Immigration Law and Political Refugees
After 9/11, the US revised immigration rules to bar members of terrorist groups from entering the country. Typically, the rule was written as to bar judgment and discrimination. As written, "virtually all armed nongovernmental groups are classified as terrorist organizations and the U.S. is prohibited from accepting their members and combatants as refugees." Inadvertently, this has blocked the refugee status and entry of those from groups we previously admitted as friends, such as "Burmese rebel groups such as the Karen National Union and Chin National Front; hill tribes in Vietnam and Laos; the now-defunct, anti-Castro Cuban Alzado insurgency; Ethiopia's Oromo Liberation Front; and southern Sudan's ex-rebel Sudan People's Liberation Movement."
This is a small, but significant, revision of American immigration policy. I think it is significant as part of the question which ought to direct US immigration policy - Who do we want as part of our society?
As a nation, we have limited means for determining who is American and who is not. There are many people native to America at which any of us would probably roll our eyes and heave a sigh of resignation. You hope that someday their piercings will heal over and their mouths will not perpetually resemble sieves, or that they will feel shame at wearing such slogans on their chests and reform their language with maturation, or that someday they will understand that stop signs are meant for reasonable safety restrains and are not "stupid". In this small area, we could permit people to become Americans for whom the term "liberty" means something more than willful self-expression.

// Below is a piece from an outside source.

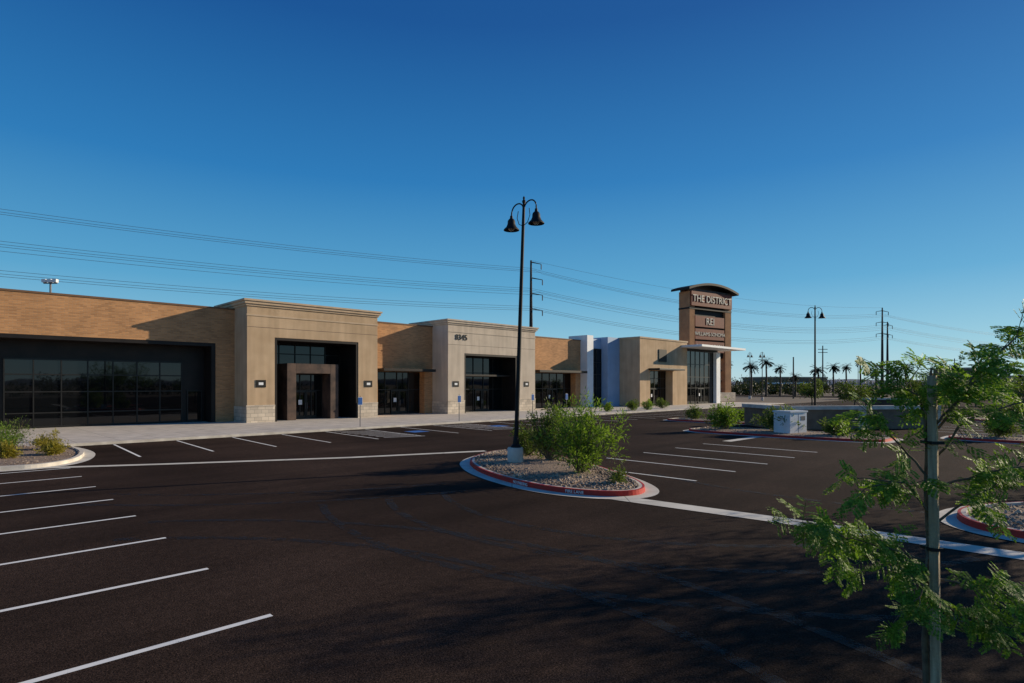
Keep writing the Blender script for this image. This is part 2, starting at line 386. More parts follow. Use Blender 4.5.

Wouldn't we prefer someone who had even served Hamas if it was evident he had been coerced, forced, into that aid? If it was someone who had once borne arms to attempt to force a tyrannous government to accept truly essential human rights, and, not succeeding, fled, then I want them to be my fellow citizens. If it were someone who had been America's friend within such a government, and as such is at risk where he lives, we owe him shelter.
I should prefer us to be a nation of people who see freedom as a prize and a privilege. Wherein we have a right as a nation to choose who comes in, we ought to choose these.